The statute provides a formula to be used to calculate an auto insurer’s underwriting profits: “Excessive profit has been realized if there has been an underwriting gain for the 3 most recent calendar-accident years combined which is greater than the anticipated underwriting profit plus 5 percent of earned premiums for those calendar-accident years,” the Florida law reads.

The statute also indicates how the underwriting gain should be computed: The sum of the accident-year incurred losses and loss adjustment expenses as of March 31 of the following year, developed to an ultimate basis, plus the administrative and selling expenses incurred in the calendar year, plus policyholder dividends applicable to the calendar year, will be subtracted from the calendar-year earned premium to determine the underwriting gain or loss.

Progressive officials could not be reached for comment Wednesday. The notes that a final determination on profit level won’t be known for some time, due to several factors, including the outcome of the 2025 hurricane season, which could affect loss reserves. More will be known by the end of the year, the filing explained.

Property insurance companies in Florida face a similar limit on profits, usually considered to be about 4.5%, according to state law and former regulators.

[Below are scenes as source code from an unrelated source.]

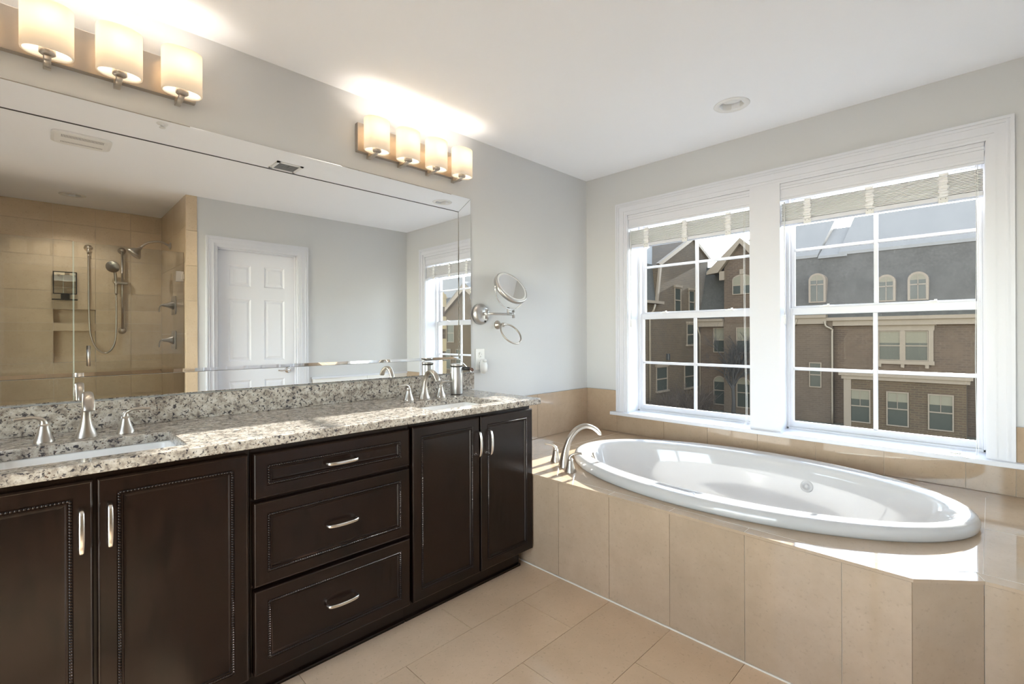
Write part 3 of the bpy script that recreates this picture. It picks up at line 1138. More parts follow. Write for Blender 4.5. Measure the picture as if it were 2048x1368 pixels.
def pull(x, z, vertical, parent):
    m = MB()
    L = 0.057
    pts = [(-L, 0.0, 0.0050, 0.0045), (-L + 0.001, -0.010, 0.0052, 0.0045), (-L + 0.006, -0.019, 0.0055, 0.0042), (-0.03, -0.0255, 0.0058, 0.0036), (0, -0.0275, 0.0060, 0.0034), (0.03, -0.0255, 0.0058, 0.0036), (L - 0.006, -0.019, 0.0055, 0.0042), (L - 0.001, -0.010, 0.0052, 0.0045), (L, 0.0, 0.0050, 0.0045)]
    sp = smooth_path(pts, 5)
    if vertical:
        P = [(x, FY + q[1], z + q[0]) for q in sp]
        ref = (1, 0, 0)
    else:
        P = [(x + q[0], FY + q[1], z) for q in sp]
        ref = (0, 0, 1)
    m.tube(P, [q[2] for q in sp], 14, 0, [q[3] for q in sp], ref, 0.6)
    m.build('pull', satin, parent)


def cabinet(name, x0, x1, label, cat, side=False):
    t = thing(name, ((x0 + x1) / 2, -0.28, 0), label, cat)
    m = MB()
    yb = FY + 0.024
    x0, x1 = x0 + 0.0006, x1 - 0.0006
    m.box(x0, x1, yb, yb + 0.02, 0.088, 0.8525)
    m.box(x0, x0 + 0.018, yb + 0.02, -0.001, 0.088, 0.8525)
    m.box(x1 - 0.018, x1, yb + 0.02, -0.001, 0.088, 0.8525)
    m.box(x0 + 0.018, x1 - 0.018, yb + 0.02, -0.001, 0.088, 0.106)
    m.build('body', wood_m, t, bevel=0.0015)
    m = MB()
    xe = x1 - (0.045 if side else 0.0)
    m.box(x0, xe, -0.511, -0.45, 0.0, 0.088)
    m.build('toe_kick', wood_m, t)
    m = MB()
    m.box(x0, xe + (0.004 if side else 0), -0.523, -0.511, 0.0005, 0.014, 0, 0.004)
    m.build('shoe_molding', wood_m, t)
    return t


t = cabinet('vanity_cabinet', VX0, -2.606, 'espresso two-door sink cabinet under the sink farther from the windows', 'cabinet')
f = front_panel(-3.362, -2.9945, 0.098, 0.830, t, 'door'); pull(-3.019, 0.700, True, f)
f = front_panel(-2.9865, -2.617, 0.098, 0.830, t, 'door'); pull(-2.961, 0.702, True, f)
t = cabinet('drawer_cabinet', -2.606, -2.002, 'espresso bank of three drawers between the two sink cabinets', 'cabinet')
for z0, z1 in ((0.677, 0.827), (0.388, 0.665), (0.098, 0.375)):
    f = front_panel(-2.600, -2.010, z0, z1, t, 'drawer'); pull(-2.302, (z0 + z1) / 2, False, f)
t = cabinet('vanity_cabinet', -2.002, VX1, 'espresso two-door sink cabinet that meets the bath deck', 'cabinet', True)
f = front_panel(-1.994, -1.6285, 0.098, 0.830, t, 'door'); pull(-1.640, 0.706, True, f)
f = front_panel(-1.6195, -1.263, 0.098, 0.830, t, 'door'); pull(-1.570, 0.703, True, f)

# ------------------------------------------------------------------ countertop, sinks
SK = [(-3.192, -2.778), (-1.868, -1.455)]
SY0, SY1 = -0.540, -0.255
CX0, CX1 = -3.385, -1.228
t = thing('countertop', ((CX0 + CX1) / 2, -0.3, 0.853), 'speckled cream and grey granite worktop with two sink cutouts', 'countertop')
m = MB().grid([CX0, SK[0][0], SK[0][1], SK[1][0], SK[1][1], CX1], [-0.605, SY0, SY1, -0.0005], 0.853, 0.885, {(1, 1), (3, 1)}, 'xyz')
m.build('slab', granite_m, t, bevel=0.0035)
MB().box(CX0, -1.190, -0.0205, -0.0005, 0.8852, 0.984).build('backsplash', granite_m, t, bevel=0.002)


def rrect(cx, cy, hx_, hy_, r, z, n=6):
    out = []
    for qx, qy, a0 in ((1, 1, 0), (-1, 1, PI / 2), (-1, -1, PI), (1, -1, 1.5 * PI)):
        for i in range(n + 1):
            a = a0 + PI / 2 * i / n
            out.append((cx + qx * (hx_ - r) + r * math.cos(a), cy + qy * (hy_ - r) + r * math.sin(a), z))
    return out


def sink(x0, x1, label):
    cx, cy = (x0 + x1) / 2, (SY0 + SY1) / 2
    hx_, hy_ = (x1 - x0) / 2, (SY1 - SY0) / 2
    t = thing('sink', (cx, cy, 0.853), label, 'sink', 'undermount sinks in the vanity')
    R_ = [rrect(cx, cy, hx_ + 0.02, hy_ + 0.02, 0.03, 0.8525), rrect(cx, cy, hx_ + 0.004, hy_ + 0.004, 0.03, 0.8525), rrect(cx, cy, hx_ + 0.002, hy_ + 0.002, 0.03, 0.848), rrect(cx, cy, hx_ - 0.004, hy_ - 0.004, 0.035, 0.80),
          rrect(cx, cy, hx_ - 0.018, hy_ - 0.016, 0.05, 0.745), rrect(cx, cy, hx_ - 0.045, hy_ - 0.042, 0.05, 0.728), rrect(cx, cy, hx_ - 0.10, hy_ - 0.085, 0.04, 0.722), rrect(cx, cy, 0.03, 0.03, 0.028, 0.720)]
    MB().rings(R_, False, True).build('basin', porcelain, t)
    MB().lathe((cx, cy, 0.7205), (0, 0, 1), [(0, 0.024), (0.003, 0.024), (0.004, 0.018), (0.002, 0.015), (0.006, 0.012), (0.006, 0)], 20).build('drain', nickel, t)


sink(*SK[0], 'white rectangular undermount sink farther from the windows')
sink(*SK[1], 'white rectangular undermount sink in front of the soap pump')

# soap dispenser
t = thing('soap_dispenser', (-1.432, -0.152, 0.885), 'tall brushed steel soap pump on the granite beside the faucet', 'soap dispenser')
c = (-1.432, -0.152, 0.885)
MB().lathe(c, (0, 0, 1), [(0, 0.032), (0.004, 0.0335)], 32).build('base', dark_pl, t)
MB().lathe(c, (0, 0, 1), [(0.004, 0.0345), (0.006, 0.0352), (0.152, 0.0352), (0.154, 0.0345)], 40).build('cylinder', steel, t)
MB().lathe(c, (0, 0, 1), [(0.154, 0.0335), (0.158, 0.0335)], 32).build('band', dark_pl, t)
MB().lathe(c, (0, 0, 1), [(0.158, 0.0348), (0.168, 0.0348), (0.171, 0.033), (0.171, 0)], 40).build('cap', steel, t)
m = MB().tube([(c[0] + 0.02, c[1] - 0.024, c[2] + 0.144), (c[0] + 0.038, c[1] - 0.044, c[2] + 0.144), (c[0] + 0.050, c[1] - 0.056, c[2] + 0.142)], [0.011, 0.010, 0.010], 14)
nz_ = m.build('nozzle', dark_pl, t)
m = MB().tube([(c[0] + 0.050, c[1] - 0.056, c[2] + 0.142), (c[0] + 0.058, c[1] - 0.065, c[2] + 0.139), (c[0] + 0.062, c[1] - 0.069, c[2] + 0.130)], [0.0095, 0.0095, 0.008], 14)
m.build('nozzle_tip', brown_pl, nz_)

# ------------------------------------------------------------------ wall mirror
MX0, MX1, MZ0, MZ1 = -3.372, -1.205, 0.988, 2.057
SW = 0.098                       # width of the mirrored border strips
t = thing('wall_mirror', ((MX0 + MX1) / 2, -0.006, MZ0), 'wide wall mirror above both sinks, reflecting the door and shower', 'mirror')
MB().box(MX0 + 0.002, MX1 - 0.002, -0.008, -0.0005, MZ0 + 0.002, MZ1 - 0.002).build('backing', mir_edge, t)


def bevel_pane(pts, ybase, yface, ins):
    """flat glass with a polished bevel; pts is a convex outline in (x, z), ins one bevel width per side (pts[i] to pts[i + 1])"""
    m = MB()
    n = len(pts)
    ins = list(ins)
    area = sum(pts[i][0] * pts[(i + 1) % n][1] - pts[(i + 1) % n][0] * pts[i][1] for i in range(n))
    if area < 0:
        pts = pts[::-1]
        ins = ins[:-1][::-1] + ins[-1:]
    lines = []
    for i in range(n):
        a, b = Vector(pts[i]), Vector(pts[(i + 1) % n])
        d = (b - a).normalized()
        lines.append((a + Vector((-d.y, d.x)) * ins[i], d))
    o1 = []
    for i in range(n):
        (p, d), (q, e) = lines[i - 1], lines[i]
        k = ((q - p).x * e.y - (q - p).y * e.x) / (d.x * e.y - d.y * e.x)
        o1.append(p + d * k)
    rs = [[(p[0], ybase, p[1]) for p in pts], [(p[0], ybase - 0.001, p[1]) for p in pts], [(p[0], yface, p[1]) for p in o1]]
    m.rings(rs, True, True, 0, False)
    return m


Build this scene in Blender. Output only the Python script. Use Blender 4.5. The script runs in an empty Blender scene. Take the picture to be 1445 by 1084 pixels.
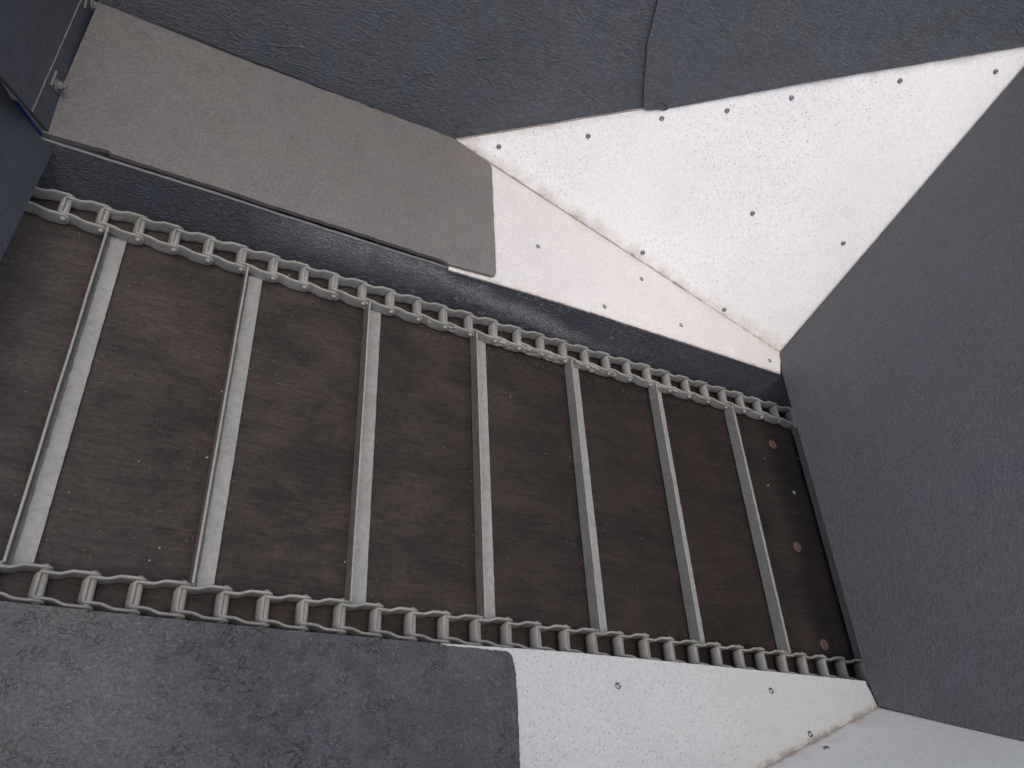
import bpy, bmesh, math, random
from mathutils import Vector, Matrix, noise
random.seed(7)
sc = bpy.context.scene
COL = sc.collection

# ------------------------------------------------------------------ camera
RV = Matrix(((0.8742893077564613, -0.04758948986838252, 0.4830667105036268),
             (-0.22750480044548377, 0.8389325026637626, 0.49440248962619143),
             (-0.4287887266673277, -0.542150805983338, 0.722642879612488)))
CAM = Vector((0.17991771999826445, -0.6977444631170494, 1.2139129171396503))
F, CX, CY = 1123.2323822312331, 722.5, 542.0
cd = bpy.data.cameras.new('camera')
cd.sensor_width = 36.0
cd.lens = 36.0 * F / 1445.0
cd.clip_start = 0.02
cd.clip_end = 400
cam = bpy.data.objects.new('camera', cd)
COL.objects.link(cam)
cam.matrix_world = Matrix.Translation(CAM) @ RV.transposed().to_4x4()
sc.camera = cam

# ------------------------------------------------------------------ sky, sun, exposure
SUN = Vector((-0.22, -0.24, 0.94)).normalized()      # towards the sun
el = math.asin(SUN.z)
az = math.atan2(SUN.x, SUN.y)
w = bpy.data.worlds.new('World')
sc.world = w
w.use_nodes = True
nt = w.node_tree
nt.nodes.clear()
sky = nt.nodes.new('ShaderNodeTexSky')
sky.sky_type = 'NISHITA'
sky.sun_disc = False
sky.sun_elevation = el
sky.sun_rotation = az
sky.air_density = 0.7
sky.dust_density = 4.0
sky.ozone_density = 0.6
bg = nt.nodes.new('ShaderNodeBackground')
bg.inputs['Strength'].default_value = 0.15
wo = nt.nodes.new('ShaderNodeOutputWorld')
nt.links.new(sky.outputs[0], bg.inputs[0])
nt.links.new(bg.outputs[0], wo.inputs[0])
sl = bpy.data.lights.new('sun', 'SUN')
sl.energy = 1.45
sl.angle = math.radians(95)
sl.color = (1.0, 0.968, 0.915)
sun = bpy.data.objects.new('sun', sl)
COL.objects.link(sun)
sun.rotation_euler = SUN.to_track_quat('Z', 'Y').to_euler()
sun.location = (0, 0, 6)
sc.view_settings.view_transform = 'Standard'
sc.view_settings.look = 'None'
sc.view_settings.gamma = 1
sc.view_settings.use_curve_mapping = False
sc.view_settings.exposure = 0.20

# ------------------------------------------------------------------ geometry helpers
def ray(u, v):
    q = Vector(((u - CX) / F, -(v - CY) / F, -1.0))
    return (RV.transposed() @ q).normalized()

class Plane:
    """a real surface of the hopper: an origin point, a unit normal facing the inside"""
    def __init__(s, o, n):
        s.o = Vector(o); s.n = Vector(n).normalized()
        if s.n.dot(CAM - s.o) < 0: s.n = -s.n
    def off(s, d): return Plane(s.o + s.n * d, s.n)
    def hit(s, u, v):
        r = ray(u, v)
        return CAM + r * ((s.o - CAM).dot(s.n) / r.dot(s.n))

def tag(o, label=None, cat=None, group=None, kind=None):
    if label: o['label'] = label
    if cat: o['category'] = cat
    if group: o['group'] = group
    if kind: o['kind'] = kind
    return o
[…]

But property insurers can share some of their profit with affiliated companies, such as managing general agents and holding company subsidiaries – something that policyholder advocates and lawmakers have complained about as premiums rose sharply in Florida in recent years.

Auto insurers in the state may not have the option of diluting profits among affiliates, a former regulator has said.

Progressive and other large auto writers this year have enjoyed significant loss adjustment expense savings, the result of 2023 Florida legislative changes that stemmed one-way attorney fees and curtailed excessive claims litigation.

The top 5 auto insurers in Florida, in fact, have asked for an average rate decrease of about 6% this year, Florida’s insurance commissioner touted in a bulletin last month.

The rate decrease may not be enough to allow Progressive to avoid the profit cap.

“Despite these actions, it is possible that our profit for personal auto in Florida for the 2023 to 2025 period will exceed the statutory profit limit that a Florida statute imposes on the profit that any insurance group can earn on personal auto insurance over any three-calendar-year period,” the SEC filing notes.

Florida regulators have rarely found violations of the excess-profits statute, an OIR spokesperson said. The most recent was in June of this year, when Insurance Commissioner Michael Yaworsky signed a consent order, requiring California Casualty Insurance Co. to issue or renewal credits worth $341,500 to auto policyholders. Before that, OIR in 2021 asked Nationwide Mutual Insurance or credit some $11.5 million in excess profits on private passenger auto insurance.

The potential amount of any Progressive refunds was not noted in the insurer’s SEC filing. But it could be substantial. Since the legislative reforms were enacted, “we have experienced strong profitability in our Florida personal auto business,” the company noted. Other top auto writers in Florida that are publicly traded did not mention excess profits in their filings.

Some, but not all, states appear to have some type of limits on profits. New Jersey, for example, operates under a modified “Clifford Formula,” fixing insurance profits at about 3.5%, based on a number of underlying factors, according to the state’s Division of Insurance and published court rulings.